Preparing Nuclear Astrophysics for Exascale

TL;DR

This paper discusses adapting nuclear astrophysics simulation codes for exascale supercomputers, enabling more detailed modeling of astrophysical explosions like supernovae and X-ray bursts.

Contribution

It details the modifications made to existing codes to run efficiently on exascale systems and explores new scientific possibilities enabled by these advancements.

Findings

Codes now compatible with exascale architectures.

Enhanced resolution allows more detailed astrophysical simulations.
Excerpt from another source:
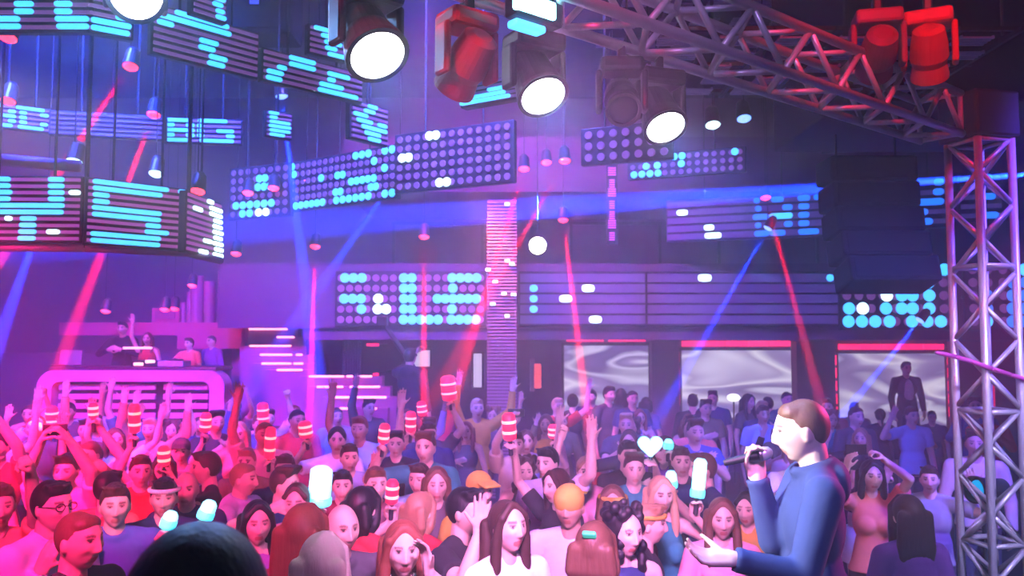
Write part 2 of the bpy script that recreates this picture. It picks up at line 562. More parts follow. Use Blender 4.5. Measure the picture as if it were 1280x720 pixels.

Potential for new scientific discoveries with exascale computing.

Abstract

Astrophysical explosions such as supernovae are fascinating events that require sophisticated algorithms and substantial computational power to model. Castro and MAESTROeX are nuclear astrophysics codes that simulate thermonuclear fusion in the context of supernovae and X-ray bursts. Examining these nuclear burning processes using high resolution simulations is critical for understanding how these astrophysical explosions occur. In this paper we describe the changes that have been made to these codes to transform them from standard MPI + OpenMP codes targeted at petascale CPU-based systems into a form compatible with the pre-exascale systems now online and the exascale systems coming soon. We then discuss what new science is possible to run on systems such as Summit and Perlmutter that could not have been achieved on the previous generation of supercomputers.